Hopf braces and semi-abelian categories
Marino Gran, Andrea Sciandra
TL;DR
The paper establishes that the category $\mathsf{HBR}_{\mathrm{coc}}$ of cocommutative Hopf braces is semi-abelian and strongly protomodular, providing a robust homological framework for these Hopf-theoretic structures. By leveraging the equivalence with matched pairs of actions and bijective 1-cocycles, it develops semi-direct product decompositions, regularity, and exactness results closely mirroring classical group-like categories. It identifies abelian objects as commutative cocommutative Hopf algebras (a Birkhoff subcategory) and constructs a hereditary torsion theory with primitive braces and skew braces, yielding a localization of the main category.

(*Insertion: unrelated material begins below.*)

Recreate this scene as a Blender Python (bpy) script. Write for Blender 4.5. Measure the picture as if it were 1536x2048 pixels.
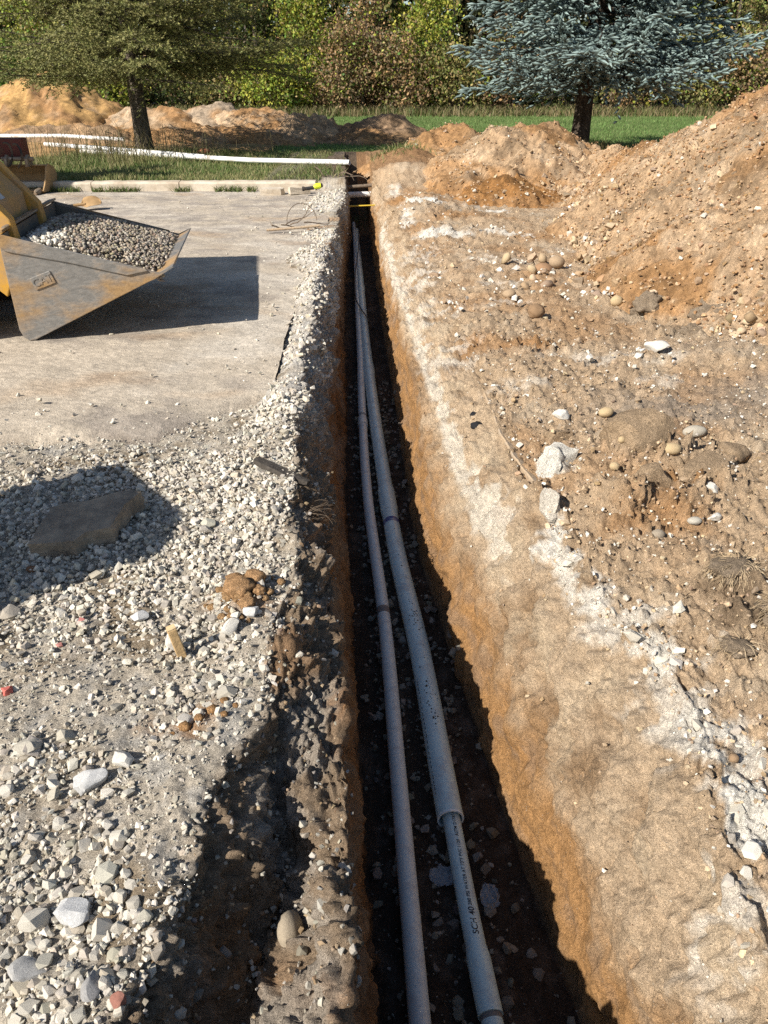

The work further analyzes central extensions and Huq commutators, showing a Smith–Huq compatibility and enabling a detailed understanding of commutator theory in Hopf braces. These results connect Hopf braces with classical algebraic structures and provide a solid categorical foundation for their (co)homology and Yang–Baxter equation applications.
Abstract
Hopf braces have been introduced as a Hopf-theoretic generalization of skew braces. Under the assumption of cocommutativity, these algebraic structures are equivalent to matched pairs of actions on Hopf algebras, that can be used to produce solutions of the quantum Yang-Baxter equation. We prove that the category of cocommutative Hopf braces is semi-abelian and strongly protomodular. In particular, this implies that the main homological lemmas known for groups, Lie algebras and other classical algebraic structures also hold for cocommutative Hopf braces. Abelian objects are commutative and cocommutative Hopf algebras, that form an abelian Birkhoff subcategory of the category of cocommutative Hopf braces. Moreover, we show that the full subcategories of "primitive Hopf braces" and of "skew braces" form an hereditary torsion theory in the category of cocommutative Hopf braces, and that "skew braces" are also a Birkhoff subcategory and a localization of the latter category. Finally, we describe central extensions and commutators for cocommutative Hopf braces.